Barbara Nicholls. British painter (Mostly in watercolours) Barbara Nicholls paints monumental watercolours on heavy papers and is interested in dilutions and dispersals of pigment and sediment in water. She has completed residencies with the paint production company ‘Winsor and newton’ and is very interested in the chemical, as well as aesthetic properties of different colours and pigments in water. My work on khadi papers is hugely inspired and informed by Nicholls’ work.

Andrew Smith - contemporary painter in Wales (Harlech), (mostly in Acrylics). Andrew Smith’s vibrant use of colour in both domestic and public art s compelling. Although not from Wales, he too has chosen to live and work along the Welsh coast, and works in a contemporary, increasingly abstract way. My use of colour is often inspired by Smith’s work.

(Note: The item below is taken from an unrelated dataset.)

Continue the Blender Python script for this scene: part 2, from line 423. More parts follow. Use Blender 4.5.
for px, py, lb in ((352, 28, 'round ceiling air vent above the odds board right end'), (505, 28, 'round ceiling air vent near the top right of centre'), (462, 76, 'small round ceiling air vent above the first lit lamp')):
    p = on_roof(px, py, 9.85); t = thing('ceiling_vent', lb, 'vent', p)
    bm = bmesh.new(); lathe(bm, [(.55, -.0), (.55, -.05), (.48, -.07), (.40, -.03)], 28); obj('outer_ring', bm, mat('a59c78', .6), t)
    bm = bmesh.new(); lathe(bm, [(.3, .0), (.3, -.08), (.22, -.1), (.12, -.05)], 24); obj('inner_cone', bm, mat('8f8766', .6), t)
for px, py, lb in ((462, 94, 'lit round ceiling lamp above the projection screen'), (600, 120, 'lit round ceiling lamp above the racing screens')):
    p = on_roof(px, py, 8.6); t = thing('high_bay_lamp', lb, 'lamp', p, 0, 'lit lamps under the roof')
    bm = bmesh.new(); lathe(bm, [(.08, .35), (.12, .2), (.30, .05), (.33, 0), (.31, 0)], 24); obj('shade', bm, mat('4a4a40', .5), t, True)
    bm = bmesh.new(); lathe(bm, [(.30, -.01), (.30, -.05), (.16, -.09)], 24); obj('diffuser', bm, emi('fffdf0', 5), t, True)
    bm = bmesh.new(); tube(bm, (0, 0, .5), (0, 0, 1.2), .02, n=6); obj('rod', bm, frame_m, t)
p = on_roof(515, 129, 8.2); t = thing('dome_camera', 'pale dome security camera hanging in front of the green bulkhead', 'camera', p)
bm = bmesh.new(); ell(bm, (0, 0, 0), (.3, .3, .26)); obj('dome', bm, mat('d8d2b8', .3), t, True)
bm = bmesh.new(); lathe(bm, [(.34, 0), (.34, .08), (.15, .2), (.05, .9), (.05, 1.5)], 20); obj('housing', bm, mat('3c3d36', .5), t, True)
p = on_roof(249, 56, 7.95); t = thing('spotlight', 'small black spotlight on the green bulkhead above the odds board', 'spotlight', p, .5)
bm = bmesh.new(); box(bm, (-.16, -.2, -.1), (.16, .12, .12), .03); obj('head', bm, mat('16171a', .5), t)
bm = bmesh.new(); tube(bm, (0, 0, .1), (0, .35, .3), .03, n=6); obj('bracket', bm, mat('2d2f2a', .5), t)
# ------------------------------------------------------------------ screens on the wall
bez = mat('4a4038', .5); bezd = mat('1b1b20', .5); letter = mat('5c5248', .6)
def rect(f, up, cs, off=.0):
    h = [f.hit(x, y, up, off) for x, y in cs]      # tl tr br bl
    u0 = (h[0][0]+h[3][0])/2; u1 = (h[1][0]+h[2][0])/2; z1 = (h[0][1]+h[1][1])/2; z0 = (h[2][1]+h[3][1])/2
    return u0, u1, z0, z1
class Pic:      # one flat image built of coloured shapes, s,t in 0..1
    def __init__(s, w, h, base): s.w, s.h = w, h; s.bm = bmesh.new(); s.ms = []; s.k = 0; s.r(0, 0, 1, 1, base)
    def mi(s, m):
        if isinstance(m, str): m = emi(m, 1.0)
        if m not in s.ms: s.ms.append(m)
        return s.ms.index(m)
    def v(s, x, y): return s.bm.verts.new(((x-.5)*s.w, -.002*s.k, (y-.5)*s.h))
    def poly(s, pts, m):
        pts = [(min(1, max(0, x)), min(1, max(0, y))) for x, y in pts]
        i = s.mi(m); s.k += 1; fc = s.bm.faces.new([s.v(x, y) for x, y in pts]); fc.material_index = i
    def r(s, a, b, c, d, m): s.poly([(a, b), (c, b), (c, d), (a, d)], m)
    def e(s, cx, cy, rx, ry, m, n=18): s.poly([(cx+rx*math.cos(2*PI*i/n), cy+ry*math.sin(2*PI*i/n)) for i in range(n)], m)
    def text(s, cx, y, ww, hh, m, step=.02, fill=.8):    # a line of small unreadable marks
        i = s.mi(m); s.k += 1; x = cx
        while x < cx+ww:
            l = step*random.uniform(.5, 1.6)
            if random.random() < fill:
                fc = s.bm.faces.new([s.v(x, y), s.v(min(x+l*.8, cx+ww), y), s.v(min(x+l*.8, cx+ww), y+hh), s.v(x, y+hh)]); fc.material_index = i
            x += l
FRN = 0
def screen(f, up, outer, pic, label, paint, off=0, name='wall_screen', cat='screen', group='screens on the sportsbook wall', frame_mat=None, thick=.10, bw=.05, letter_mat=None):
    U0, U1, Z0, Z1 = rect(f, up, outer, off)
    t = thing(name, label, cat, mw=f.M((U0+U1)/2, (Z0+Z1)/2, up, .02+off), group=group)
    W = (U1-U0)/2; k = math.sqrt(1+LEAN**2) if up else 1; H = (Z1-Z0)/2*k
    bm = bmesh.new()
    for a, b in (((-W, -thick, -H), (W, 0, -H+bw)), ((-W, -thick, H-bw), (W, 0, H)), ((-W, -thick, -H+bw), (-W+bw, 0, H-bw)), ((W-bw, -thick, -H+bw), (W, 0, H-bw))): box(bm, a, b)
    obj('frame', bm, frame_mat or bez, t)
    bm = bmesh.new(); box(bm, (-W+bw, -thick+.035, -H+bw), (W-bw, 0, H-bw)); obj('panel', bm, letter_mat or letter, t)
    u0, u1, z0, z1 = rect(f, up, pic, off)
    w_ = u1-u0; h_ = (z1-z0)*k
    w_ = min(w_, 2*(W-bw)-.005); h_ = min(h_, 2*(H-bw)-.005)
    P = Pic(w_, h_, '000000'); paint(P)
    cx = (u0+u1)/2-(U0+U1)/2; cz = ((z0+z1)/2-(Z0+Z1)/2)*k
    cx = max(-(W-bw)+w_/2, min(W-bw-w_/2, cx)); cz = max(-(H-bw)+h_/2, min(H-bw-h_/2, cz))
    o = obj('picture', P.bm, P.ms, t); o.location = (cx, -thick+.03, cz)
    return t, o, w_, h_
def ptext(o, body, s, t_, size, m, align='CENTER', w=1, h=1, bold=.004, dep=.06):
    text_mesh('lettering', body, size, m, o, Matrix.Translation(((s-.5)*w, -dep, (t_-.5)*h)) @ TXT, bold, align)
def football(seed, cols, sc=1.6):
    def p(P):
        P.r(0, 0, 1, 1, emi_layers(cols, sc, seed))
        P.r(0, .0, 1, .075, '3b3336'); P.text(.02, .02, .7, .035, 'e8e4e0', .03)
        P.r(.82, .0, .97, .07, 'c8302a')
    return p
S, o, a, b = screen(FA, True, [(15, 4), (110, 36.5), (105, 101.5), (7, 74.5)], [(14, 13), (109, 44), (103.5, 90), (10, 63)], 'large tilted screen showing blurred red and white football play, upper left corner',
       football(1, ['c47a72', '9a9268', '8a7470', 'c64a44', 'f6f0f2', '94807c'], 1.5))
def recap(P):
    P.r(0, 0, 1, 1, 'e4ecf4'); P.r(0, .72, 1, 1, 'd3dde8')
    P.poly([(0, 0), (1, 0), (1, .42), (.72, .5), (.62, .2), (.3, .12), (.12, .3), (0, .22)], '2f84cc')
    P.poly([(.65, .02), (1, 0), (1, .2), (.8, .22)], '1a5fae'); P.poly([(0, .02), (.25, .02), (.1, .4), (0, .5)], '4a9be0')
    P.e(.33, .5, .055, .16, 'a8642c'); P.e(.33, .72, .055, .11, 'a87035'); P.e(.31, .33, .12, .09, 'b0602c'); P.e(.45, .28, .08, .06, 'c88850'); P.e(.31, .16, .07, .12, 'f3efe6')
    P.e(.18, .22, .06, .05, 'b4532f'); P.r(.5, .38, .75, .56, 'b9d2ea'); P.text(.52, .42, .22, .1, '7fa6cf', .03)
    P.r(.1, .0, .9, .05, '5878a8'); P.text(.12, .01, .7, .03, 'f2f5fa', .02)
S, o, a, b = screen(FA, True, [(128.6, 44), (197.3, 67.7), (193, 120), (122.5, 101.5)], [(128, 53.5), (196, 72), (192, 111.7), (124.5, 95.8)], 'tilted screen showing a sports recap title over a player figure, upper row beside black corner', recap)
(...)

Fred Ingrams- Contemporary British painter from Norfolk, is obsessed with the fens and the flow country: his local landscapes.There is a a glorious and almost neon sense of colour to his abstract (ish) landscapes.

Natalie Chapman is a contemporary Welsh painter who paints portraits, often of herself or her own family (she comes from a family of painters).I came across her work in the West Wales workshop, just outside Fishguard. Her work is not at all like mine, apart from her obvious love of startling and garish colour.

Zoe Taylor: a contemporary British landscape painter whose work does not follow the landscapes she immerses herself in too literally. I love her use of light and organic colour. She uses all her materials, including the raw substrates, as surfaces within her paintings. She mixes inks and paints, as do I.